* **EXERCISE**: Both boundary lines count: repeat, exactly and alone, the lines from the one containing "Build this scene" to the one containing "SC.render.resolution_x, SC.render.resolution_y = 1024, 681", with pictures left out.

* **DATA SHOWN**:
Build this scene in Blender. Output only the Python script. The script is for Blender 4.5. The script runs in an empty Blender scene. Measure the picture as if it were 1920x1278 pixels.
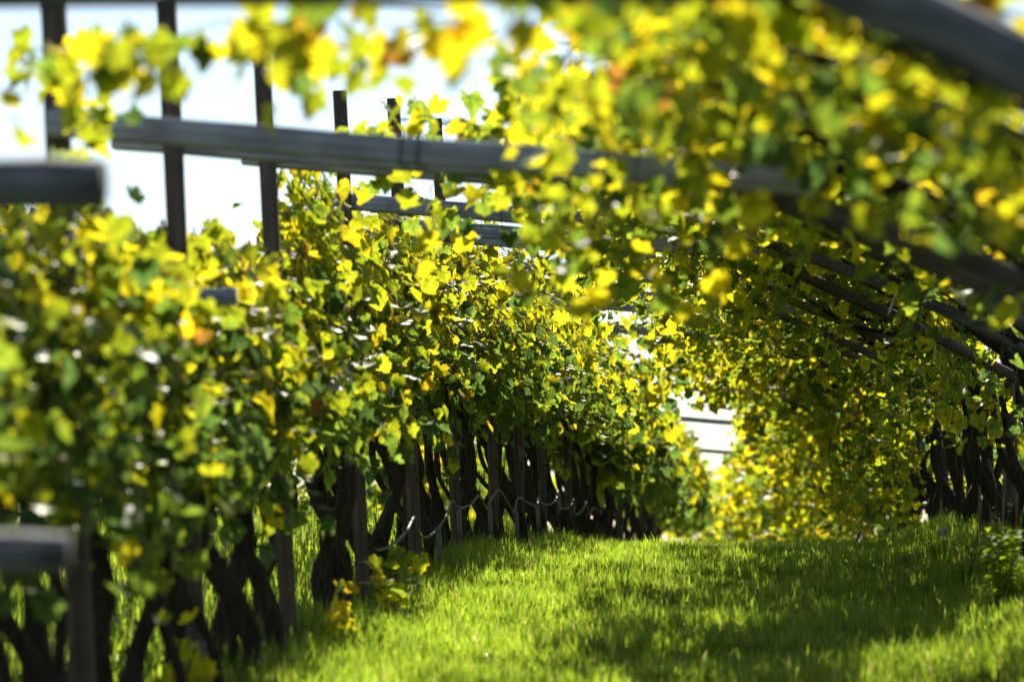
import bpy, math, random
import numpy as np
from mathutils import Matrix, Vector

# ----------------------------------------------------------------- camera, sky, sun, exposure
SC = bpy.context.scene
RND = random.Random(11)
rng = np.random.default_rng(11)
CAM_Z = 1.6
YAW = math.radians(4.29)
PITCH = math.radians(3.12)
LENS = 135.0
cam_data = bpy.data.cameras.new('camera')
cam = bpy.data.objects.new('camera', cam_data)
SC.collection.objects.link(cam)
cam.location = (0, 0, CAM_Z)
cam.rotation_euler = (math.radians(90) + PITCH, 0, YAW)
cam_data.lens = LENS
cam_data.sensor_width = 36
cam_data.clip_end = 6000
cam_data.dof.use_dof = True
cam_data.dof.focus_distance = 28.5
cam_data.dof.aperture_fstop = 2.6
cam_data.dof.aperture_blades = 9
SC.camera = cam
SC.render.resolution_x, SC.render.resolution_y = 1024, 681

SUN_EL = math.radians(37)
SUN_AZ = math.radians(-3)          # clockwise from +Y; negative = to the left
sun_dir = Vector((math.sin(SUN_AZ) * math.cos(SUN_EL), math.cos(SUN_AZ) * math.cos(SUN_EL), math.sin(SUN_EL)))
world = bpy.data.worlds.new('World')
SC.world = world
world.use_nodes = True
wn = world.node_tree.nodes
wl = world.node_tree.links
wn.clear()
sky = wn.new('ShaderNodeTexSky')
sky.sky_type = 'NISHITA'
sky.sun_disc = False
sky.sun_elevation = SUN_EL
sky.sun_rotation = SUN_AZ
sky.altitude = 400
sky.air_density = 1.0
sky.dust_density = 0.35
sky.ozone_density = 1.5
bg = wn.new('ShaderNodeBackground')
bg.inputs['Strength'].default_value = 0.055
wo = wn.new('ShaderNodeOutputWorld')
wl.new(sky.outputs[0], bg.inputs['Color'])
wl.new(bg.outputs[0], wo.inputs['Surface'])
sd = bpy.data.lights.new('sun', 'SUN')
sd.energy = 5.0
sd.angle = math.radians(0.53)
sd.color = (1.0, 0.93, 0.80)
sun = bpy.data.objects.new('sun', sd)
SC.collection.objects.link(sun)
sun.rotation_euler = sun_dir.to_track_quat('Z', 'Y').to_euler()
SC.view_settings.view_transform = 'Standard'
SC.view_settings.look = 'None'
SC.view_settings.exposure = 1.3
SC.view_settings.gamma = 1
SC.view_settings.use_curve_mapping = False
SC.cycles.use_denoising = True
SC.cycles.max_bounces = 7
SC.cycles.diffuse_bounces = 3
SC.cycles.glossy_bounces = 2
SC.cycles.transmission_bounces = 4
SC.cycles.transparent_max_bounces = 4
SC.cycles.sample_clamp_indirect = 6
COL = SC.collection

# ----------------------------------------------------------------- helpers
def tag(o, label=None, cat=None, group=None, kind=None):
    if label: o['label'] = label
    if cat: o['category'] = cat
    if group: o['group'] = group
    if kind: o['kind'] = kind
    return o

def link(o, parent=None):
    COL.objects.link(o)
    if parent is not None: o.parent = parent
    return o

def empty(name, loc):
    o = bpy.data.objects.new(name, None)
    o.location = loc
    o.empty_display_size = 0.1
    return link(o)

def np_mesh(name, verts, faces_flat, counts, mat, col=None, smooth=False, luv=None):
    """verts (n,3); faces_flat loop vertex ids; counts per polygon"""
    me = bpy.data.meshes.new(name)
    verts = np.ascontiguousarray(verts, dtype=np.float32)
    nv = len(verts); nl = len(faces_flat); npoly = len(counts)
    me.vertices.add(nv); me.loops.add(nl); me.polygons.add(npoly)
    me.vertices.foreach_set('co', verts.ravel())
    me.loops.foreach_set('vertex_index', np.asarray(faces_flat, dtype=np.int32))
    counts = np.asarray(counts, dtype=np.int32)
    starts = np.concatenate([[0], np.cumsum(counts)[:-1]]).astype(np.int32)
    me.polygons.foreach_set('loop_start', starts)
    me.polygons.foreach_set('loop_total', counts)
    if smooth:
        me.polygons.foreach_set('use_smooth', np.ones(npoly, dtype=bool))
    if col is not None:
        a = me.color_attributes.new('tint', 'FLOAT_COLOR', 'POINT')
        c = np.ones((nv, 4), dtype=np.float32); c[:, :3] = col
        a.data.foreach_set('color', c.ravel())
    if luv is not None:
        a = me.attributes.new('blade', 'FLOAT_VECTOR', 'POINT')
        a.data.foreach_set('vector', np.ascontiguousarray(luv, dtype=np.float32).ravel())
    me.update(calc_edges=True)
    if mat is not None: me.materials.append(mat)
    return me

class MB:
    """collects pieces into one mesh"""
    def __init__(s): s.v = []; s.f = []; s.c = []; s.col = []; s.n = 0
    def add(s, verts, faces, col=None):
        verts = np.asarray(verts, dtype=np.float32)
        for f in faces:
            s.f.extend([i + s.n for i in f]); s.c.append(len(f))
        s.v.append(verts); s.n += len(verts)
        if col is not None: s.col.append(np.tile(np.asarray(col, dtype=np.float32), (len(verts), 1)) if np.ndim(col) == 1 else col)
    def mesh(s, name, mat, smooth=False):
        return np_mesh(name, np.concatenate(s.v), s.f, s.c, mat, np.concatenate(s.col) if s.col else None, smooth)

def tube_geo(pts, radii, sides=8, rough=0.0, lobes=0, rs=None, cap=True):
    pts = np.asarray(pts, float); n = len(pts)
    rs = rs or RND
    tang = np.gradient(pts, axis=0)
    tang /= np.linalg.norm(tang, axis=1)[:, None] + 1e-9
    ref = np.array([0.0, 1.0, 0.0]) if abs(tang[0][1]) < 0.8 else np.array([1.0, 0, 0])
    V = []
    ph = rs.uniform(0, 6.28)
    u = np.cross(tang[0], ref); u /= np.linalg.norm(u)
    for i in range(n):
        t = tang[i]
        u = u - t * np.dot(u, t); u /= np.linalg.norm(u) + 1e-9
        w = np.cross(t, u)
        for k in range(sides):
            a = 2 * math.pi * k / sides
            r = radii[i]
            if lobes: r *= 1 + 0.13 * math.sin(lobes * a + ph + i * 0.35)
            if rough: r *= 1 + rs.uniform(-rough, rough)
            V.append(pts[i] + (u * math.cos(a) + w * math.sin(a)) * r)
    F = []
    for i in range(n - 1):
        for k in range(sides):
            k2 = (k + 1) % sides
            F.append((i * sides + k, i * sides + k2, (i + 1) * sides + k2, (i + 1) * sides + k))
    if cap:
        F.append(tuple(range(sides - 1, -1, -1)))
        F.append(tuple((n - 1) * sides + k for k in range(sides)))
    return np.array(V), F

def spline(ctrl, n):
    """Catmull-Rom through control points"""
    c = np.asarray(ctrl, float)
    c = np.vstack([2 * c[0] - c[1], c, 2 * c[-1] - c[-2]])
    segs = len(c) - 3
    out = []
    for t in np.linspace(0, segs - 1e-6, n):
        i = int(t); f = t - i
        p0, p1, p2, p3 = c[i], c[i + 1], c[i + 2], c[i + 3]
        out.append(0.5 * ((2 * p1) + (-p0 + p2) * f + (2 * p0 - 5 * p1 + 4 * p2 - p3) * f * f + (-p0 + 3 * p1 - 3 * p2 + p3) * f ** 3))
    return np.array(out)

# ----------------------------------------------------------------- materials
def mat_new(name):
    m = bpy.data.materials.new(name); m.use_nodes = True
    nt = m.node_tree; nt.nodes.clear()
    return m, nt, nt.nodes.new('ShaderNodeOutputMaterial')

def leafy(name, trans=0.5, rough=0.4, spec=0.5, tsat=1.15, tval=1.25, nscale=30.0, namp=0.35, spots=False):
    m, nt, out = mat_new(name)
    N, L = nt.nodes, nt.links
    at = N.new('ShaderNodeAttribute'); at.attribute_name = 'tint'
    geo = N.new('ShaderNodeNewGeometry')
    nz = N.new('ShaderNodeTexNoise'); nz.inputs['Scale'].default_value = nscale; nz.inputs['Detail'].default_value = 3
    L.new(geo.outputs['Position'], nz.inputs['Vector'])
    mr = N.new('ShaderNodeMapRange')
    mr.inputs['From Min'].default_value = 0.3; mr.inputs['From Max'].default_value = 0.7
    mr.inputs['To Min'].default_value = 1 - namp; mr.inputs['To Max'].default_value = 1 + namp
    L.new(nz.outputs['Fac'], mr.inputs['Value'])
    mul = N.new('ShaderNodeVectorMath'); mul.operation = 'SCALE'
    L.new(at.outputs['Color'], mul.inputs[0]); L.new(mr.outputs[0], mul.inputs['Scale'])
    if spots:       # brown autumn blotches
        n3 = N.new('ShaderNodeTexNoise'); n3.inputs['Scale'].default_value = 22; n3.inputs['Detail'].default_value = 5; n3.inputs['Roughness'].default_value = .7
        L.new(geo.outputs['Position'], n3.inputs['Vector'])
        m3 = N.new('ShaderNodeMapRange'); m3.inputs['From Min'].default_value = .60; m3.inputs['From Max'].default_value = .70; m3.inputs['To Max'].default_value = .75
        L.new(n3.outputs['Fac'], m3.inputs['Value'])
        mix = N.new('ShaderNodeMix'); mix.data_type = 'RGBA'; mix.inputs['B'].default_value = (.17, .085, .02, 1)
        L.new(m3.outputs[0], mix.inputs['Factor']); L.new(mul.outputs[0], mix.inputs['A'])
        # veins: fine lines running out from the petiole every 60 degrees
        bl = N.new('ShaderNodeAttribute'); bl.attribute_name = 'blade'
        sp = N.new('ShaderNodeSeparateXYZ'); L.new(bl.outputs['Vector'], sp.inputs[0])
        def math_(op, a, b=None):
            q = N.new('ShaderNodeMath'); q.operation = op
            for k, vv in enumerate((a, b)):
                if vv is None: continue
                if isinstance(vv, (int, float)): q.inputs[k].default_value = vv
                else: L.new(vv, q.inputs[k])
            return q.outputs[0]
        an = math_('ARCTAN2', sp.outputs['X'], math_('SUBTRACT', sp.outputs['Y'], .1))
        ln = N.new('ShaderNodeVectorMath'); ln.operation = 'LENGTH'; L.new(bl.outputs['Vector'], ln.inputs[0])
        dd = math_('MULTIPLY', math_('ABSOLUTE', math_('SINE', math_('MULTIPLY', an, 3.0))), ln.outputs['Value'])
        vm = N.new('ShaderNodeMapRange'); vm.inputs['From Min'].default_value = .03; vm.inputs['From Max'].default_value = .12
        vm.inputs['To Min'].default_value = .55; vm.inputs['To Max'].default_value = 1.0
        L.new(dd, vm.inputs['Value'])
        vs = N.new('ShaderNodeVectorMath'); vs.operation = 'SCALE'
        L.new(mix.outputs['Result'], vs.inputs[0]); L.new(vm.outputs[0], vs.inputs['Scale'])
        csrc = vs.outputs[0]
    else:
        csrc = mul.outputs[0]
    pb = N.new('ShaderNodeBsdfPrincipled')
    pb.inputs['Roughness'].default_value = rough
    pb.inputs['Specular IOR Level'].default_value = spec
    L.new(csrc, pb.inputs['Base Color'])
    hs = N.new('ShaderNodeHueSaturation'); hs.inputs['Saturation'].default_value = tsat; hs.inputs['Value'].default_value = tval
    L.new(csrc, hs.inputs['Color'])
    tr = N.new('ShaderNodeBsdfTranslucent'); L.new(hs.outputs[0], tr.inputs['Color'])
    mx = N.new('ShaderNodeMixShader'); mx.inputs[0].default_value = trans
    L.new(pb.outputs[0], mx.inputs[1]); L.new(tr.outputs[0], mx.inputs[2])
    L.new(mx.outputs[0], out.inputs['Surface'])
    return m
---
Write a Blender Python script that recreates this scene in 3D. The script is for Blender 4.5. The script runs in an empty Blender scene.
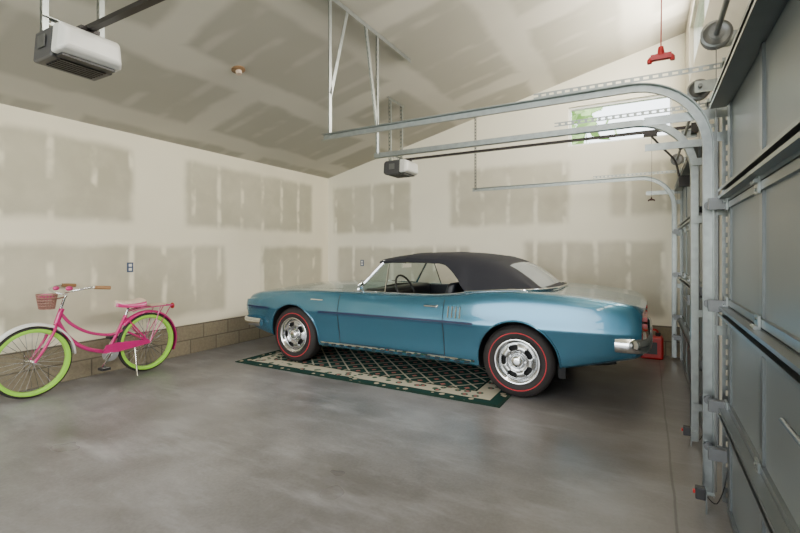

* **RESULT OF THE TASK**:
Build this scene in Blender. Output only the Python script. The script is for Blender 4.5. The script runs in an empty Blender scene. Measure the picture as if it were 1920x1278 pixels.
import bpy, math, random
import numpy as np
from mathutils import Matrix, Vector

# ----------------------------------------------------------------- camera, sky, sun, exposure
SC = bpy.context.scene
RND = random.Random(11)
rng = np.random.default_rng(11)
CAM_Z = 1.6
YAW = math.radians(4.29)
PITCH = math.radians(3.12)
LENS = 135.0
cam_data = bpy.data.cameras.new('camera')
cam = bpy.data.objects.new('camera', cam_data)
SC.collection.objects.link(cam)
cam.location = (0, 0, CAM_Z)
cam.rotation_euler = (math.radians(90) + PITCH, 0, YAW)
cam_data.lens = LENS
cam_data.sensor_width = 36
cam_data.clip_end = 6000
cam_data.dof.use_dof = True
cam_data.dof.focus_distance = 28.5
cam_data.dof.aperture_fstop = 2.6
cam_data.dof.aperture_blades = 9
SC.camera = cam
SC.render.resolution_x, SC.render.resolution_y = 1024, 681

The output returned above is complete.